Most growers have taken advantage of an excellent week’s weather to lift the last of the potatoes and get more winter crops into the ground. We're into November and the weather is forecast to turn colder. However, autumn-sown fields are looking nice and green following temperatures of up to 14oC, which has seen some good growing days.

The market is also continuing to heat up – but more tepid, than 'roasting'. Wheat prices are again moving up and November, 2018, LIFFE feed wheat futures closed last week at £139.50, up £2.95 on the week. That means there's been a £24 or 20% rally over the past four months.

November, 2016, futures closed at £139 which was up £5 and November, 2017, was up £3 to £137.90, or the highest level seen since June, 2014.

The price rises have not been because of any material change to world supply and demand or end stocks but started with the Brexit result last June and has continued to rise. Weather, as always, does have a part to play but again there has been no serious issues that would cause prices to do what they have done.

Currency has been the major factor and sterling has devalued by almost 7% against the euro in recent months and lost more than 1% in the past week.

Bread milling wheat ex farm has risen by £2.70 to £137.70, feed wheat is up 90p to £130.40 and feed barley is up £1 to £109.50.

Large agricultural fund investors have been active as well over the past two months, with investors attracted by historically low global dollar-based commodity prices and the risk of inflation and the growing concern in the US that there might be a rise in interest rates before the end of this year. This has driven speculators to look for other opportunities, including buying into agricultural commodities.

Added to that, Egypt has again become active in its wheat buying programme having abandoned their zero tolerance policy on cargo contamination with ergot, which saw other countries refuse to sell wheat to Egypt until they returned to the original contamination level of up to 0.05% – the same as other importing nations.

Egypt bought 420,000 tonnes of wheat from Russia and Romania. That was its biggest order since 535,000 tonnes were bought in January, 2014, and to date have bought 2.04m tonnes since July.

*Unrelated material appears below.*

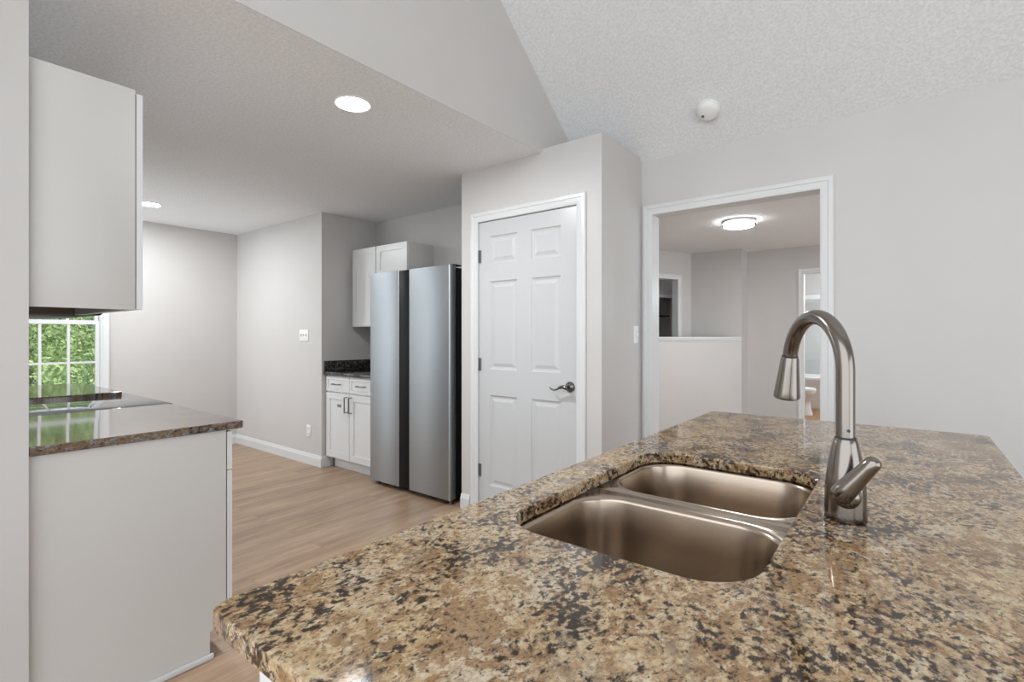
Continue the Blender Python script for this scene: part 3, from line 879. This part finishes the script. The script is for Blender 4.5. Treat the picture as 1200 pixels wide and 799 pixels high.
T.part('test_button', MB().lathe([(.010, 0), (.010, .004), (.007, .006)], pb, nv, 18), M_HINGE, 'small grey test button')

T = Thing('switch_plate', (-4.72, YL, 1.20), 'white triple switch plate on the wall left of the alcove', 'switch')
T.part('plate', MB().box(-4.802, YL - .007, 1.202, -4.638, YL, 1.318, .003), M_PLASTIC)
for k in range(3):
    x = -4.72 + (k - 1) * .046
    T.part('toggle', MB().box(x - .005, YL - .018, 1.254, x + .005, YL - .007, 1.276, .002), M_PLASTIC)
T = Thing('wall_outlet', (-4.631, YL, .265), 'white wall outlet low on the wall left of the alcove', 'outlet')
T.part('plate', MB().box(-4.667, YL - .007, .265, -4.595, YL, .382, .003), M_PLASTIC)
for z in (.299, .348):
    q = T.part('socket', MB().box(-4.647, YL - .010, z - .014, -4.615, YL - .007, z + .014, .004), M_PLASTIC)
    T.part('slot', MB().box(-4.639, YL - .0105, z - .005, -4.637, YL - .0098, z + .006).box(-4.625, YL - .0105, z - .005, -4.623, YL - .0098, z + .006), M_GAP, of=q)
T = Thing('switch_plate', (XP, 3.17, 1.20), 'white single switch plate on the pantry side by the opening', 'switch')
T.part('plate', MB().box(XP, 3.128, 1.206, XP + .007, 3.20, 1.322, .003), M_PLASTIC)
T.part('toggle', MB().box(XP + .007, 3.159, 1.254, XP + .018, 3.169, 1.276, .002), M_PLASTIC)

# ------------------------------------------------------------------ the hall beyond the opening
YH = 7.65
struct('ceiling_hall', MB().box(-4.7, YR2, H, 2.6, YH + .12, H + .06).box(-4.7, YH + .12, H, -2.2, 9.3, H + .06), M_CEIL, 'popcorn ceiling of the hall beyond the opening', 'ceiling')
BDX0, BDX1, BDZ = -1.090, -.330, 2.085
m = MB().wall('x', -2.3, 2.6, 0, H, YH, YH + .12, [(BDX0, BDX1, -.001, BDZ)])
m.box(-2.46, 7.345, 0, -1.778, YH, H)
struct('wall_hall_back', m, M_WALL, 'grey hall wall holding the bathroom doorway', 'wall')
m = MB().box(-4.7, YR2, 0, -4.6, 9.3, H); m.box(-4.6, 9.2, 0, -2.2, 9.3, H)
struct('wall_hall_left', m, M_WALL, 'grey wall past the hall doorway', 'wall')
m = MB(); casing(m, 'x', BDX0 + .008, BDX1 - .008, BDZ - .006, .066, YH, -1)
jamb(m, 'x', BDX0, BDX1, BDZ, YH + .001, YH + .12, .006)
struct('trim_3', m, M_TRIM, 'white casing around the bathroom doorway', 'trim')
# angled wall with a doorway; local frame: u along the wall, v its outward normal
def angled(mb_fn, p0, p1):
    d = Vector((p1[0] - p0[0], p1[1] - p0[1], 0)); L = d.length
    return Matrix.Translation((p0[0], p0[1], 0)) @ Matrix.Rotation(math.atan2(d.y, d.x), 4, 'Z'), L
Mx, L = angled(None, (-3.35, 5.35), (-2.46, 7.345))
w = MB().wall('x', 0, L, 0, H, 0, .11, [(L - 1.02, L - .26, -.001, 2.06)])
w.bm.transform(Mx)
struct('wall_hall_angle', w, M_WALL, 'angled hall wall with a doorway behind the half wall', 'wall')
w = MB(); casing(w, 'x', L - 1.012, L - .268, 2.054, .066, 0, -1); jamb(w, 'x', L - 1.02, L - .26, 2.06, .001, .11, .006)
w.bm.transform(Mx)
struct('trim_4', w, M_TRIM, 'white casing around the doorway behind the half wall', 'trim')
# room behind it: a wall with a second, darker doorway
w = MB().wall('x', L - 2.2, L + .42, 0, H, .5, .6, [(L - .95, L + .19, -.001, 1.845)])
w.bm.transform(Mx)
struct('wall_closet', w, M_WALL, 'wall with a dark closet opening beyond the hall doorway', 'wall')
w = MB(); casing(w, 'x', L - .942, L + .182, 1.838, .05, .5, -1)
w.bm.transform(Mx)
struct('trim_5', w, M_TRIM, 'white casing around the dark closet', 'trim')
w = MB().wall('x', L - 1.2, L + .42, 0, H, 1.0, 1.05, [])
w.box(L - 1.2, .6, 0, L - 1.15, 1.0, H); w.box(L + .37, .6, 0, L + .42, 1.0, H)
w.bm.transform(Mx)
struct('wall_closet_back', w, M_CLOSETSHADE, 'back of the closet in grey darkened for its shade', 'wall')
w = MB().box(L - 1.1, .72, 1.560, L + .3, .99, 1.578); w.bm.transform(Mx)
tag(finish('closet_shelf', w, M_GAP, None, tuple(Mx @ Vector((L - .4, .85, 1.56)))), 'thin shelf in the dark closet beyond the hall', 'shelf')
# half wall
Mx, L = angled(None, (-2.72, 6.33), (-1.78, 7.338))
w = MB().wall('x', 0, L, 0, 1.215, 0, .11, []); w.bm.transform(Mx)
struct('wall_half', w, M_WALL, 'grey half wall in the hall seen through the opening', 'wall')
w = MB().box(0, -.022, 1.2155, L - .005, .125, 1.240, .004); w.box(0, -.012, 1.195, L - .01, -.001, 1.215); w.bm.transform(Mx)
struct('trim_6', w, M_TRIM, 'white cap on top of the half wall', 'trim')
# flush ceiling lamp
hx, hy = -1.364, 5.526
T = Thing('flush_ceiling_lamp', (hx, hy, H), 'glowing round flush ceiling lamp with metal bands in the hall', 'lamp')
T.part('base', MB().lathe([(.150, -.0005), (.150, -.012), (.146, -.013)], (hx, hy, H), n=48), M_PLASTIC)
T.part('diffuser', MB().lathe([(.140, -.014), (.150, -.020), (.150, -.050), (.142, -.060)], (hx, hy, H), n=48), M_HALLSIDE, 'glowing white diffuser side')
T.part('lens', MB().lathe([(.142, -.0602), (.10, -.070), (.001, -.074)], (hx, hy, H), n=48, cap=False), M_HALLLIGHT, 'glowing white lens')
for z in (-.016, -.046):
    T.part('metal_band', MB().lathe([(.1535, z), (.160, z), (.160, z - .009), (.1535, z - .009)], (hx, hy, H), n=48), M_HINGE, 'thin metal band')

# bathroom
struct('floor_bath', MB().box(-2.1, 7.705, -.1, .3, 10.8, 0.0), M_BATHFLOOR, 'orange wood bathroom floor', 'floor')
m = MB().box(-2.1, YH + .12, 0, -2.0, 10.8, H); m.box(.2, YH + .12, 0, .3, 10.8, H); m.box(-2.0, 10.7, 0, .2, 10.8, H)
struct('wall_bath', m, M_WALL, 'pale bathroom walls around the tub', 'wall')
struct('ceiling_bath', MB().box(-2.2, YH + .12, H, .3, 10.8, H + .06), M_CEIL, 'bathroom ceiling', 'ceiling')
T = Thing('bathtub', (-.95, 10.28, 0), 'white alcove bathtub with surround behind the toilet', 'bathtub')
tm = MB().prism([(9.93, 0), (9.91, .05), (9.90, .46), (9.87, .50), (9.87, .545), (9.885, .555), (9.98, .555), (10.02, .50), (10.08, .14), (10.55, .14), (10.62, .50), (10.65, .555), (10.699, .555), (10.699, 0)], 'x', -1.999, .199)
T.part('tub', tm, M_PORCELAIN, smooth=50)
sm = MB().box(-1.999, 10.682, .556, .199, 10.699, 1.90, .003)
sm.box(-1.999, 10.672, .80, .199, 10.682, .815, .002)
T.part('surround', sm, M_BATHWALL)
tag(finish('shower_header', MB().box(-1.999, 9.86, 1.86, .199, 9.95, 1.945, .006), M_BATHWALL, None, (-.95, 9.9, 1.86)), 'white header bar above the bathtub', 'header')
T = Thing('toilet', (-1.52, 9.22, 0), 'white toilet beside the tub seen through the bathroom doorway', 'toilet')
def oval(cx, cy, a, b, z, n=32): return [(cx + a * math.cos(2 * PI * i / n), cy + b * math.sin(2 * PI * i / n), z) for i in range(n)]
def loft(rings):
    t = bmesh.new(); R = [[t.verts.new(p) for p in r] for r in rings]
    for a, b in zip(R, R[1:]):
        n = len(a)
        for i in range(n): t.faces.new((a[i], a[(i + 1) % n], b[(i + 1) % n], b[i]))
    t.faces.new(R[0][::-1]); t.faces.new(R[-1])
    return MB().join(t)
ty = 9.22
T.part('bowl', loft([oval(-1.46, ty, .285, .12, 0), oval(-1.46, ty, .28, .115, .03), oval(-1.47, ty, .265, .105, .12), oval(-1.47, ty, .265, .12, .22), oval(-1.46, ty, .30, .165, .31), oval(-1.45, ty, .315, .185, .36), oval(-1.45, ty, .315, .185, .385)]), M_PORCELAIN, smooth=60)
T.part('seat', loft([oval(-1.45, ty, .305, .178, .3855), oval(-1.45, ty, .318, .188, .390), oval(-1.45, ty, .318, .188, .402), oval(-1.45, ty, .31, .18, .406)]), M_PLASTIC, smooth=50)
T.part('seat_lid', loft([oval(-1.45, ty, .305, .178, .4065), oval(-1.45, ty, .316, .186, .411), oval(-1.45, ty, .312, .183, .424), oval(-1.45, ty, .28, .155, .430)]), M_PLASTIC, smooth=50)
T.part('tank', MB().box(-1.985, ty - .23, .36, -1.775, ty + .23, .72, .025), M_PORCELAIN)
T.part('tank_lid', MB().box(-1.995, ty - .24, .7205, -1.765, ty + .24, .755, .012), M_PORCELAIN)
bl = bpy.data.lights.new('bath_fill_light', 'POINT'); bl.shadow_soft_size = .12; bl.energy = 58; bl.color = (.90, .96, 1)  # unseen point light added to brighten the bathroom
bo = bpy.data.objects.new('bath_fill_light', bl); C.objects.link(bo); bo.location = (-.15, 9.2, 2.0)
tag(bo, 'unseen fill light added to brighten the bathroom', 'lamp')

# ------------------------------------------------------------------ outside the window
m = MB().prism([(XF - .13, -.65), (XF - .13, -.55), (-17.5, -.55), (-21, .8), (-25, 4.5), (-31, 9), (-40, 11), (-40, -.65)], 'y', -2.5, 34)
struct('ground', m, M_GROUND, 'green ground and wooded bank outside the window', 'ground')
def tree(name, x, y, h, r, zlo, n, mi, label, trunk=.08, ls=1.0, group='trees outside the window'):
    T = Thing(name, (x, y, -.55), label, 'tree', group)
    tr = MB()
    px = [Vector((x, y, -.55))]
    for k in range(1, 7): px.append(Vector((x + random.uniform(-.1, .1), y + random.uniform(-.1, .1), -.55 + (h + .2) * k / 7)))
    tr.tube(px, [trunk * (1 - .11 * k) for k in range(7)], 10)
    for k in range(7):
        a = random.uniform(0, 2 * PI); p = px[random.randint(2, 5)]
        q = p + Vector((math.cos(a) * r * .7, math.sin(a) * r * .7, random.uniform(.2, .8)))
        tr.tube([p, (p + q) / 2 + Vector((0, 0, .06)), q], [trunk * .4, trunk * .28, trunk * .12], 6)
    T.part('trunk', tr, M_BARK)
    bm = bmesh.new()
    cl = [(Vector((x + random.uniform(-.75, .75) * r, y + random.uniform(-.85, .85) * r, random.uniform(zlo, h))), random.uniform(.25, .5) * r * .8) for _ in range(34)]
    for _ in range(n):
        c, rr = random.choice(cl)
        d = Vector((random.gauss(0, 1), random.gauss(0, 1), random.gauss(0, 1))).normalized()
        p = c + d * rr * random.uniform(.55, 1.08)
        s_ = random.uniform(.016, .042) * ls
        nrm = (d + Vector((random.uniform(-.8, .8), random.uniform(-.8, .8), random.uniform(-.2, 1.0)))).normalized()
        a = nrm.orthogonal().normalized(); a = (Matrix.Rotation(random.uniform(0, 2 * PI), 3, nrm) @ a); b = nrm.cross(a)
        vs = [bm.verts.new(p - a * s_), bm.verts.new(p + b * s_ * .5 - nrm * s_ * .15), bm.verts.new(p + a * s_), bm.verts.new(p - b * s_ * .5 - nrm * s_ * .15)]
        f = bm.faces.new(vs)
        f.material_index = min(2, max(0, mi + random.choice((-1, 0, 0, 1, 1))))
    T.part('foliage', bm, M_LEAF)
tree('leafy_tree', -9.6, 1.1, 3.0, 1.1, -.3, 19000, 0, 'bright green leafy tree close outside the kitchen window')
tree('leafy_tree', -11.6, 3.6, 3.6, 1.4, -.5, 15000, 1, 'mid green tree right of the bright one outside the window')
tree('leafy_tree', -12.0, -.9, 3.6, 1.5, -.5, 9000, 1, 'mid green tree left of the bright one outside the window')
tree('leafy_tree', -15.8, 2.2, 5.6, 2.3, -.4, 12000, 2, 'tall dark green tree behind the bright one outside the window', .14, 1.6)
tree('leafy_tree', -16.2, 7.6, 5.6, 2.3, -.4, 8000, 2, 'tall dark green tree at the right outside the window', .14, 1.6)
tree('shrub', -8.3, 2.9, .8, .7, -.5, 4500, 0, 'low bright shrub under the trees outside the window', .04)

This recent tender has also been linked with higher freight rates up to $10.30 per tonne for shipping Russian wheat to Egypt, which is the most that has been paid in little over a year and, earlier this year, freight rates from Russia fell as low as $5 per tonne.

The UK is currently not export competitive even though recent factors earlier mentioned have lifted prices and with the rise in prices. Future crop premiums have eroded and the next two crop years are trading at almost the same price levels.

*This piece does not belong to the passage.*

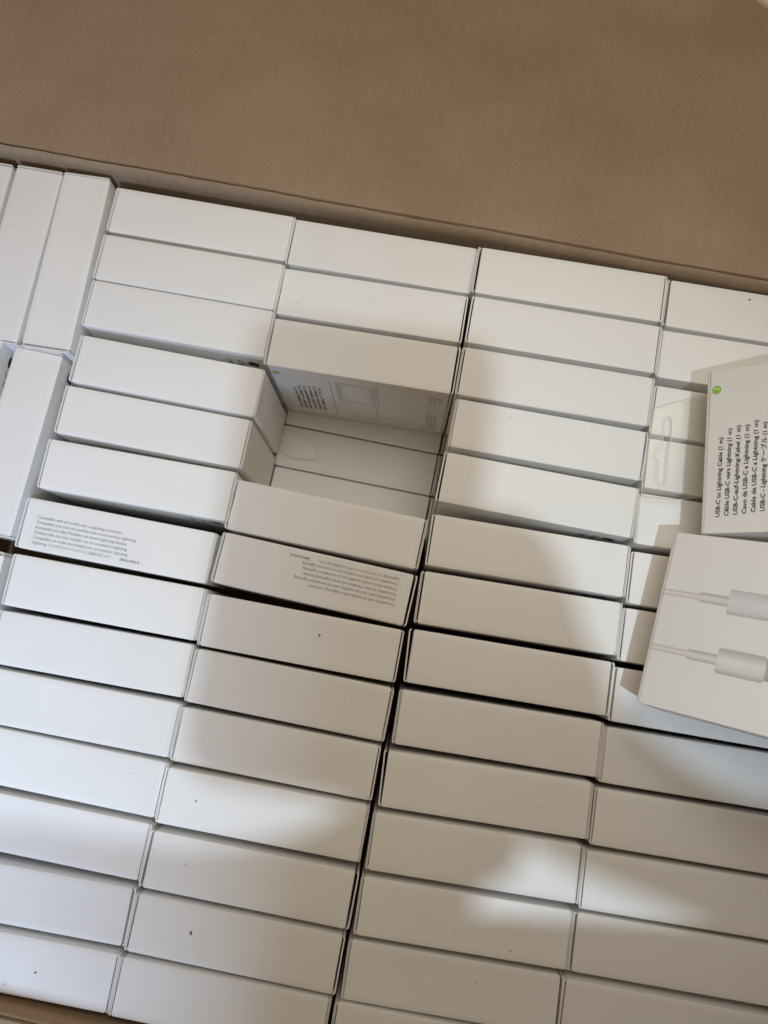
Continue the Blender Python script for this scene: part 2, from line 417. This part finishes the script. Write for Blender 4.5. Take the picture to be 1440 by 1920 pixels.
# lengthwise boxes along the left wall
def carton_to_world(x, y):
    c, s = math.cos(TH), math.sin(TH); return x * c - y * s, x * s + y * c
LONG = {
 'A1': (-163.445, 187.315, -.165, 1.7), 'A2': (-189.272, 191.804, -.187, .9), 'A3': (-215.2, 196.6, -.19, .2),
 'A4': (-184.188, 96.101, -.213, 0.0), 'A5': (-213.6, 103.4, -.19, .6),
 'A6': (-204.6, -2.2, -.185, -.2),
}
LONGLAB = {
 'A1': 'white box lying lengthwise by the back wall, beside the crosswise boxes',
 'A2': 'white lengthwise box by the back wall, second from the crosswise boxes',
 'A3': 'white lengthwise box at the upper left picture edge, third from the crosswise boxes',
 'A4': 'long white lengthwise box with black logo on its right side, left picture edge',
 'A5': 'white lengthwise box cut by the left edge, black logo showing on its side',
 'A6': 'white lengthwise box at the left edge, beside the box below the printed one',
}
for key, (x, y, a, z) in LONG.items():
    cable_box(key, LONGLAB[key], upright(x, y, a + math.pi / 2, z, random.Random(key).uniform(-.006, .0), 0), 'lengthwise white boxes along the left')
k = 0
HID = ['nearest the crosswise boxes, by the front wall', 'second from the crosswise boxes, by the front wall', 'against the left wall, by the front wall',
       'against the left wall, second from the front', 'against the left wall, second from the back', 'between the left wall and others, second from the front']
for (lx, ly) in ((-198.5, -136), (-224.5, -136), (-250.5, -136), (-252.0, -41), (-252.0, 53), (-226.5, -41)):
    if k == 5: break
    wx, wy = carton_to_world(lx, ly)
    cable_box('H%d' % k, 'white lengthwise box ' + HID[k], upright(wx, wy, TH + math.pi / 2, -0.5), 'lengthwise white boxes along the left'); k += 1
# lower layer seen through the empty slot
for key, lab, (x, y) in (('L1', 'lower-layer white box at the back of the empty slot, under the printed back', (-18.0, 128.2)),
                         ('L2', 'lower-layer white box in the middle of the empty slot, clear film on it', (-23.2, 103.7)),
                         ('L3', 'lower-layer white box at the near side of the empty slot', (-28.0, 79.2))):
    cable_box(key, lab, upright(x, y, -.205, -78.5), 'lower layer of white boxes')
    place = {'L1': 'back', 'L2': 'middle', 'L3': 'near part'}[key]
    for sd_, kk, wd in ((1, 'M', 'right'), (-1, 'K', 'left')):
        cable_box(kk + key, 'lower-layer white box just %s of the empty slot, at its %s' % (wd, place),
                  upright(x + sd_ * 91.9, y - sd_ * 19.1, -.205, -78.5), 'lower layer of white boxes')

# two boxes lying on top, leaning up towards the right
def leaning(o, u, v):
    """o, u, v: top-left corner and face axes (right, down) of the upward face"""
    u = Vector((u[0], -u[1], -u[2])).normalized(); v = Vector((v[0], -v[1], -v[2])); v = (v - u * v.dot(u)).normalized()
    n = v.cross(u)                                                   # upward normal of the face
    o = Vector((o[0], -o[1], -o[2]))
    mt = Matrix.Identity(4)
    ctr = o + u * (L / 2) - n * (W / 2)
    for i in range(3):
        mt[i][0] = u[i]; mt[i][1] = -n[i]; mt[i][2] = -v[i]; mt[i][3] = ctr[i] * S
    return mt
T1 = cable_box('T1', 'white box leaning on top, back face with green seal and black cable text',
               leaning((142.4, -121.8, -19.0), (0.765, 0.06, -0.64), (-0.135, 0.988, -0.07)), 'white boxes lying loose on top')
T2 = cable_box('T2', 'white box leaning on top, front face with a pale picture of two cable plugs',
               leaning((122.7, -48.1, -19.4), (0.74, 0.2, -0.64), (-0.282, 0.96, -0.03)), 'white boxes lying loose on top')
# ------------------------------------------------------------------ print on the boxes
OFF = 0.07
def front3(u, v): return (-L / 2 + u, -W / 2 - OFF, -v)            # u to the right, v downwards on the big front face
def front3b(u, v): return (-L / 2 + u, -W / 2 - OFF, -v)
def top3(x, y): return (x, y, OFF + 0.03)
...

UK barley remains uncompetitive on the export market, too, despite weak sterling and normally a lot of UK barley goes to Spain. But they had a big domestic barley crop and will be exporting rather than importing barley this year.

There seems to be little domestic demand for malting barley either, as maltsters have sufficient supplies at present to see them into 2017.

EU soft wheat exports stand at 7.7m tonnes, compared to 6.8m tonnes at this time last year and barley exports of 1.3m tonnes are way down from the 4.2m tonnes last year at this time. Maize imports are down from 2.9 to 2.5m tonnes.

The International Grain Council has forecast world grain stocks up by a further 7m tonnes to 498m tonnes for the end of the 2016-17 season which would be up by 23m tonnes year-on-year. The increased level of carry-over stocks represents continued world grain supply growth, faster than consumption growth, particularly amongst the world’s top exporters.

Due to increased production, world stocks-to-use ratio have increased from 24% to 24.3% and, with an increased level of stocks being held by major exporters, we may see more suppressed price levels later in the season. The volume of stocks held by China is believed to be as high as 40% and is up 4% on last year. This is a level not seen since the 1990s.

Record US maize production will leave the world market 12m tonnes in surplus in 2016-17 and global maize production is put at 1.035bn tonnes compared to 1.027bn tonnes which is an increase of 64m tonnes year-on-year and global maize stocks are forecast to be at a record 221m tonnes. This due to an 8% increase in the US harvested area and average yields are seen rising by 3% year-on-year and puts US maize production up by 11% on last year’s level, but consumption and exports combined have only increased by 6%.

UK delivered rapeseed prices made their sixth consecutive weekly gain last week and oilseed rape delivered Erith was up £4.50 to £361. US soyabean export demand last week was strong, driven by sales to China due to a weakening of Chinese currency. This has made imported soya increasingly expensive, encouraging them to secure supplies to cover against further price rises.

China is the world’s largest consumer of soya and demand is rising, up an average 8% or 6m tonnes per year between 2011/12 and 2015/16.

The Matif rapeseed futures in Paris broke above the €400/tonne level last week and hit an 18-month high as palm oil rose 3.5% to a two year high. However, rapeseed futures fell later in the week due to profit taking and has struggled to get back up to earlier higher levels.